AVAILABLE DATA start

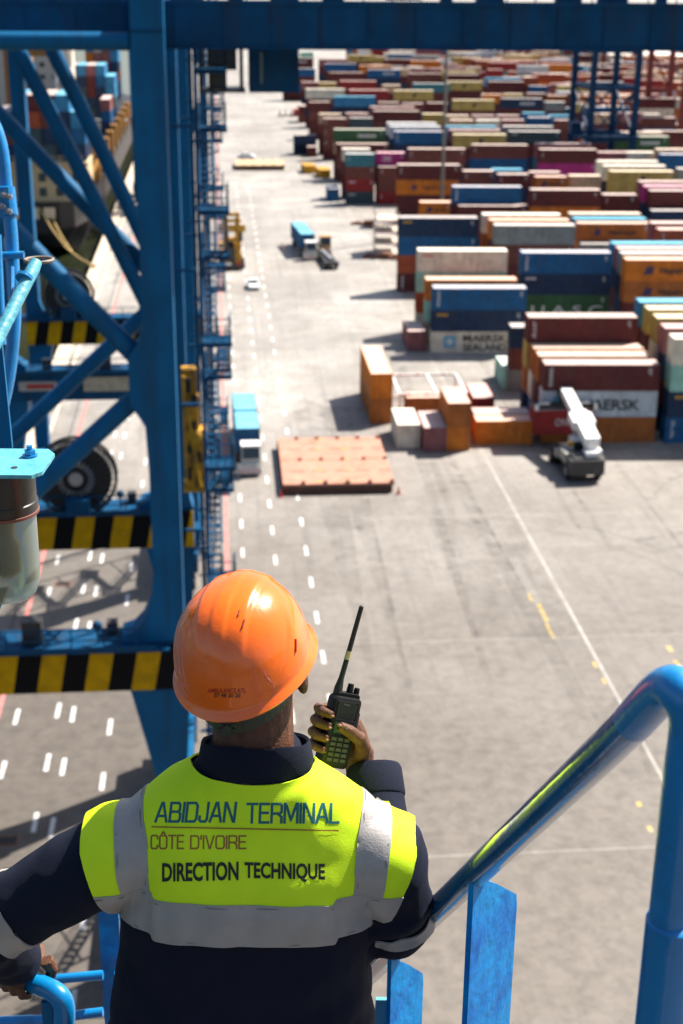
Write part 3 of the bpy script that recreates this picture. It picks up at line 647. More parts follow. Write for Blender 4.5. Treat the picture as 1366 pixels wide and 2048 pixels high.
# keep the stacks clear of each other
dx = Vector((cos(CYAW), sin(CYAW), 0)); dy = Vector((-sin(CYAW), cos(CYAW), 0))
for it in range(80):
    moved = 0
    for i in range(len(stacks)):
        for j in range(i+1, len(stacks)):
            a, b_ = stacks[i], stacks[j]; d = b_['c']-a['c']; u, v = d.dot(dx), d.dot(dy)
            ou = (a['L']+b_['L'])/2+.12-abs(u); ov = CW+.12-abs(v)
            if ou > 0 and ov > 0:
                moved += 1
                if ov < ou or ov < 1.0: s = dy*(ov/2*(1 if v > 0 else -1))
                else: s = dx*(ou/2*(1 if u > 0 else -1))
                a['c'] -= s; b_['c'] += s
    if not moved: break
KEEP = '''7f337333ff f7771777 f317111111 131331331 f11311101131 1f1733131111 3711311113111 1f111311111111113f3 73111333f1 313111111 11113313171 b13311171 11011011 0111311'''.split()      # tiers of each stack that show most; the others are merged into one mass below
MASS = []
def mass_box(L, H, ck, M): MASS.append((L, H, ck, M))
fr = random.Random(11); FC = 'mar brn blu lbl org yel wht gry rust mve tan red mve sil dor'.split()
for Y in range(400, 760, 9):
    xa = (100 + (Y-400)*.09) if Y < 575 else 64
    X = xa + fr.uniform(0,4)
    while X < min(230, 40+Y*.30):
        L, H = ((12.19, H40) if fr.random() < .6 else (6.06, H20)); n = fr.choice((2,3,4,4)); c = Vector((X+L/2, Y+fr.uniform(-.4,.4), 0))
        if all(abs((c-t['c']).dot(dx)) > (L+t['L'])/2+.3 or abs((c-t['c']).dot(dy)) > 2.8 for t in stacks) and not any(abs(c.x-gx) < 11+L/2 and gy-2.5 < Y < gy+2.5 for gx, gy in ((140,398),(140,432))):
            for k in range(n): mass_box(L, H, fr.choice(FC), Matrix.Translation(c+Vector((0,0,k*H))) @ Matrix.Rotation(CYAW,4,'Z'))
        X += L+fr.choice((.5,.7,1.2))
LEVEL = {1:['standing alone'], 2:['top','bottom'], 3:['top','middle','bottom'], 4:['top','second from top','third from top','bottom']}
for ri, (phrase, lst) in enumerate(ROWS):
    ss = sorted([s for s in stacks if s['row'] == ri], key=lambda s: proj(s['c']+Vector((0,0,s['n']*s['H'])))[0])
    for si, s in enumerate(ss):
        for k in range(s['n']):
            ck = s['cols'][k] if k < len(s['cols']) else 'mar'; code = s['codes'][k] if k < len(s['codes']) else '-'
            z = (s['n']-1-k)*s['H']
            if not int(KEEP[ri][si], 16) >> k & 1: mass_box(s['L'], s['H'], ck, Matrix.Translation(s['c']+Vector((0,0,z))) @ Matrix.Rotation(CYAW,4,'Z')); continue
            o = link('shipping_container', cmesh('body', s['L'], s['H'], ck)); o.location = s['c']+Vector((random.uniform(-.05,.05), random.uniform(-.03,.03), z)); o.rotation_euler = (0,0,CYAW+random.uniform(-.003,.003))
            lab = f"{CC[ck][1]} {'long' if s['L']>8 else 'short'} container, {LEVEL[s['n']][k]} of {ORD[si]} stack from left, {phrase}"
            tag(o, lab, 'shipping container', 'shipping containers stacked across the yard')
            link('roof', cmesh('roof', s['L'], s['H'], ck), o)
            if ri < 9: link('door_end', cmesh('doors', s['L'], s['H'], ck), o)
            if code != '-': decorate(o, code, s['L'], s['H'])
            if ri < 7 and fr.random() < .75:
                b = MB(); xx = s['L']/2-.45-fr.random()*.5
                for q in range(7): b.box((xx-(q%2)*.2, -CW/2-.005, s['H']-.45-(q//2)*.2),(.16,.008,.11))
                b.build('code_lettering', M_LET, o)
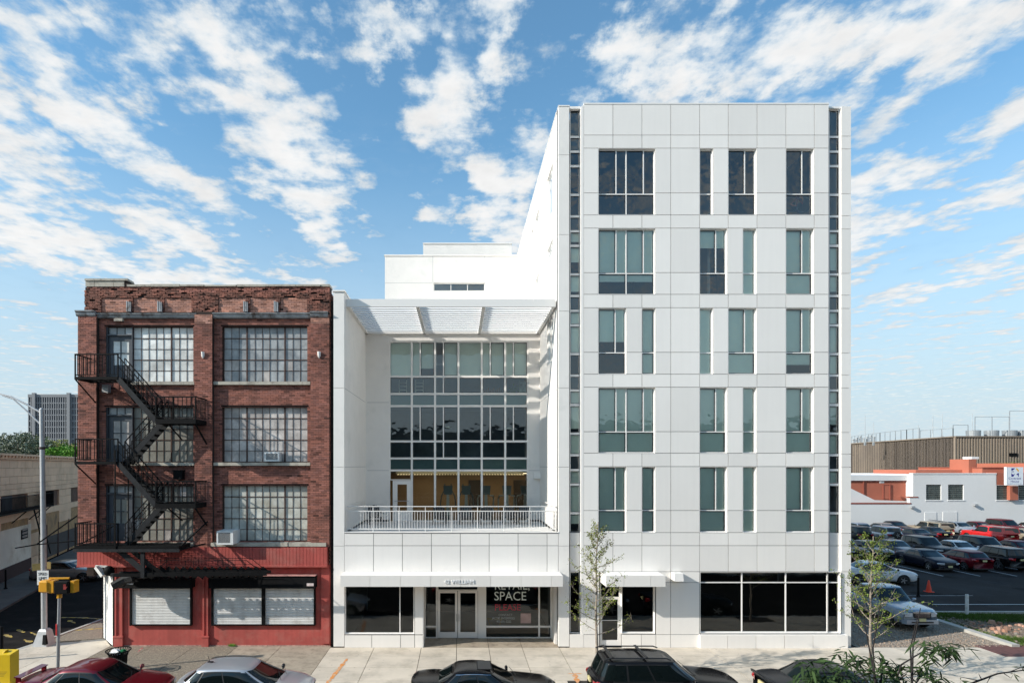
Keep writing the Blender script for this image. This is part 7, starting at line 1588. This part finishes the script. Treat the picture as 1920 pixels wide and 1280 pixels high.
# ================================================================ exercise machines indoors
GY = mat('gym_grey', (.10,.13,.15), .4); GL = mat('gym_light', (.38,.42,.44), .35)
def machine(px, lab, tread):
    Y = 34.0; x = X(px,Y); t = static('exercise_machine', lab, 'exercise machine', (x, Y, 4.935), 'exercise machines in the gym'); z = 4.935
    MB().box(x-.3, x+.3, Y-.7, Y+.9, z, z+.22).build('base', GY, t); MB().hexa([(x-.1,Y-.5,z+.2),(x+.1,Y-.5,z+.2),(x+.1,Y-.3,z+.2),(x-.1,Y-.3,z+.2),(x-.07,Y-.2,z+1.45),(x+.07,Y-.2,z+1.45),(x+.07,Y-.1,z+1.45),(x-.07,Y-.1,z+1.45)]).build('column', GL, t)
    m_ = MB(); m_.hexa([(x-.22,Y-.25,z+1.35),(x+.22,Y-.25,z+1.35),(x+.22,Y-.15,z+1.35),(x-.22,Y-.15,z+1.35),(x-.27,Y-.1,z+1.85),(x+.27,Y-.1,z+1.85),(x+.27,Y-.04,z+1.85),(x-.27,Y-.04,z+1.85)]); m_.build('console', GY, t)
    for s in (-1, 1):
        if tread: m_ = MB(); m_.tube([(x+s*.2,Y-.2,z+1.3),(x+s*.42,Y-.1,z+1.28),(x+s*.46,Y+.3,z+1.1),(x+s*.42,Y+.5,z+.2)], .045, 6)
        else: m_ = MB(); m_.tube([(x+s*.18,Y-.1,z+1.95),(x+s*.2,Y,z+1.6),(x+s*.38,Y+.05,z+1.25),(x+s*.44,Y+.1,z+.7)], .035, 6)
        m_.build('handle', GL if tread else GY, t)
for px, lb, td in ((840,'dark elliptical trainer behind the terrace glass, left of the two',0),(874,'dark elliptical trainer behind the terrace glass, right of the two',0),(911,'treadmill with pale arms behind the fifth glazing bay',1),(950,'treadmill with pale arms behind the white mullion on the right',1),(984,'treadmill at the right end of the gym behind the glass',1)): machine(px, lb, td)
# bicycle behind the top-right window, shelf and plants behind the curtain wall
bx_, bz_ = X(1500,26.5), Z(401,26.5); bi = static('bicycle', 'bicycle leaning behind the lower pane of the top right window', 'bicycle', (bx_, 26.5, bz_-.1)); BCM = mat('bike_grey', (.25,.26,.27), .4)
for dx in (-.42, .12): mb = MB(); ring = [(bx_+dx+.33*math.cos(a), 26.5, bz_+.40+.33*math.sin(a)) for a in [2*math.pi*i/24 for i in range(25)]]; mb.tube(ring, .016, 5, False); mb.build('wheel', BCM, bi)
mb = MB(); P_ = lambda x, z: (bx_+x, 26.5, bz_+z)
for a, b in ((P_(-.42,.4),P_(-.1,.75)),(P_(-.1,.75),P_(.12,.4)),(P_(-.42,.4),P_(-.15,.35)),(P_(-.15,.35),P_(-.1,.85)),(P_(.12,.4),P_(.05,.95))): mb.bar(a, b, .03)
mb.build('frame', mat('bike_red', (.35,.05,.05), .4), bi)
MB().box(bx_-.12, bx_+.45, 26.62, 26.65, bz_+.1, bz_+.95).build('cushion', BLIND, bi) if 0 else None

AVAILABLE DATA end

:: PROMPT ::
Using the records above, retype everything exactly except the pictures.

:: FINISHED ANSWER ::
Write part 3 of the bpy script that recreates this picture. It picks up at line 647. More parts follow. Write for Blender 4.5. Treat the picture as 1366 pixels wide and 2048 pixels high.
# keep the stacks clear of each other
dx = Vector((cos(CYAW), sin(CYAW), 0)); dy = Vector((-sin(CYAW), cos(CYAW), 0))
for it in range(80):
    moved = 0
    for i in range(len(stacks)):
        for j in range(i+1, len(stacks)):
            a, b_ = stacks[i], stacks[j]; d = b_['c']-a['c']; u, v = d.dot(dx), d.dot(dy)
            ou = (a['L']+b_['L'])/2+.12-abs(u); ov = CW+.12-abs(v)
            if ou > 0 and ov > 0:
                moved += 1
                if ov < ou or ov < 1.0: s = dy*(ov/2*(1 if v > 0 else -1))
                else: s = dx*(ou/2*(1 if u > 0 else -1))
                a['c'] -= s; b_['c'] += s
    if not moved: break
KEEP = '''7f337333ff f7771777 f317111111 131331331 f11311101131 1f1733131111 3711311113111 1f111311111111113f3 73111333f1 313111111 11113313171 b13311171 11011011 0111311'''.split()      # tiers of each stack that show most; the others are merged into one mass below
MASS = []
def mass_box(L, H, ck, M): MASS.append((L, H, ck, M))
fr = random.Random(11); FC = 'mar brn blu lbl org yel wht gry rust mve tan red mve sil dor'.split()
for Y in range(400, 760, 9):
    xa = (100 + (Y-400)*.09) if Y < 575 else 64
    X = xa + fr.uniform(0,4)
    while X < min(230, 40+Y*.30):
        L, H = ((12.19, H40) if fr.random() < .6 else (6.06, H20)); n = fr.choice((2,3,4,4)); c = Vector((X+L/2, Y+fr.uniform(-.4,.4), 0))
        if all(abs((c-t['c']).dot(dx)) > (L+t['L'])/2+.3 or abs((c-t['c']).dot(dy)) > 2.8 for t in stacks) and not any(abs(c.x-gx) < 11+L/2 and gy-2.5 < Y < gy+2.5 for gx, gy in ((140,398),(140,432))):
            for k in range(n): mass_box(L, H, fr.choice(FC), Matrix.Translation(c+Vector((0,0,k*H))) @ Matrix.Rotation(CYAW,4,'Z'))
        X += L+fr.choice((.5,.7,1.2))
LEVEL = {1:['standing alone'], 2:['top','bottom'], 3:['top','middle','bottom'], 4:['top','second from top','third from top','bottom']}
for ri, (phrase, lst) in enumerate(ROWS):
    ss = sorted([s for s in stacks if s['row'] == ri], key=lambda s: proj(s['c']+Vector((0,0,s['n']*s['H'])))[0])
    for si, s in enumerate(ss):
        for k in range(s['n']):
            ck = s['cols'][k] if k < len(s['cols']) else 'mar'; code = s['codes'][k] if k < len(s['codes']) else '-'
            z = (s['n']-1-k)*s['H']
            if not int(KEEP[ri][si], 16) >> k & 1: mass_box(s['L'], s['H'], ck, Matrix.Translation(s['c']+Vector((0,0,z))) @ Matrix.Rotation(CYAW,4,'Z')); continue
            o = link('shipping_container', cmesh('body', s['L'], s['H'], ck)); o.location = s['c']+Vector((random.uniform(-.05,.05), random.uniform(-.03,.03), z)); o.rotation_euler = (0,0,CYAW+random.uniform(-.003,.003))
            lab = f"{CC[ck][1]} {'long' if s['L']>8 else 'short'} container, {LEVEL[s['n']][k]} of {ORD[si]} stack from left, {phrase}"
            tag(o, lab, 'shipping container', 'shipping containers stacked across the yard')
            link('roof', cmesh('roof', s['L'], s['H'], ck), o)
            if ri < 9: link('door_end', cmesh('doors', s['L'], s['H'], ck), o)
            if code != '-': decorate(o, code, s['L'], s['H'])
            if ri < 7 and fr.random() < .75:
                b = MB(); xx = s['L']/2-.45-fr.random()*.5
                for q in range(7): b.box((xx-(q%2)*.2, -CW/2-.005, s['H']-.45-(q//2)*.2),(.16,.008,.11))
                b.build('code_lettering', M_LET, o)
Keep writing the Blender script for this image. This is part 7, starting at line 1588. This part finishes the script. Treat the picture as 1920 pixels wide and 1280 pixels high.
# ================================================================ exercise machines indoors
GY = mat('gym_grey', (.10,.13,.15), .4); GL = mat('gym_light', (.38,.42,.44), .35)
def machine(px, lab, tread):
    Y = 34.0; x = X(px,Y); t = static('exercise_machine', lab, 'exercise machine', (x, Y, 4.935), 'exercise machines in the gym'); z = 4.935
    MB().box(x-.3, x+.3, Y-.7, Y+.9, z, z+.22).build('base', GY, t); MB().hexa([(x-.1,Y-.5,z+.2),(x+.1,Y-.5,z+.2),(x+.1,Y-.3,z+.2),(x-.1,Y-.3,z+.2),(x-.07,Y-.2,z+1.45),(x+.07,Y-.2,z+1.45),(x+.07,Y-.1,z+1.45),(x-.07,Y-.1,z+1.45)]).build('column', GL, t)
    m_ = MB(); m_.hexa([(x-.22,Y-.25,z+1.35),(x+.22,Y-.25,z+1.35),(x+.22,Y-.15,z+1.35),(x-.22,Y-.15,z+1.35),(x-.27,Y-.1,z+1.85),(x+.27,Y-.1,z+1.85),(x+.27,Y-.04,z+1.85),(x-.27,Y-.04,z+1.85)]); m_.build('console', GY, t)
    for s in (-1, 1):
        if tread: m_ = MB(); m_.tube([(x+s*.2,Y-.2,z+1.3),(x+s*.42,Y-.1,z+1.28),(x+s*.46,Y+.3,z+1.1),(x+s*.42,Y+.5,z+.2)], .045, 6)
        else: m_ = MB(); m_.tube([(x+s*.18,Y-.1,z+1.95),(x+s*.2,Y,z+1.6),(x+s*.38,Y+.05,z+1.25),(x+s*.44,Y+.1,z+.7)], .035, 6)
        m_.build('handle', GL if tread else GY, t)
for px, lb, td in ((840,'dark elliptical trainer behind the terrace glass, left of the two',0),(874,'dark elliptical trainer behind the terrace glass, right of the two',0),(911,'treadmill with pale arms behind the fifth glazing bay',1),(950,'treadmill with pale arms behind the white mullion on the right',1),(984,'treadmill at the right end of the gym behind the glass',1)): machine(px, lb, td)
# bicycle behind the top-right window, shelf and plants behind the curtain wall
bx_, bz_ = X(1500,26.5), Z(401,26.5); bi = static('bicycle', 'bicycle leaning behind the lower pane of the top right window', 'bicycle', (bx_, 26.5, bz_-.1)); BCM = mat('bike_grey', (.25,.26,.27), .4)
for dx in (-.42, .12): mb = MB(); ring = [(bx_+dx+.33*math.cos(a), 26.5, bz_+.40+.33*math.sin(a)) for a in [2*math.pi*i/24 for i in range(25)]]; mb.tube(ring, .016, 5, False); mb.build('wheel', BCM, bi)
mb = MB(); P_ = lambda x, z: (bx_+x, 26.5, bz_+z)
for a, b in ((P_(-.42,.4),P_(-.1,.75)),(P_(-.1,.75),P_(.12,.4)),(P_(-.42,.4),P_(-.15,.35)),(P_(-.15,.35),P_(-.1,.85)),(P_(.12,.4),P_(.05,.95))): mb.bar(a, b, .03)
mb.build('frame', mat('bike_red', (.35,.05,.05), .4), bi)
MB().box(bx_-.12, bx_+.45, 26.62, 26.65, bz_+.1, bz_+.95).build('cushion', BLIND, bi) if 0 else None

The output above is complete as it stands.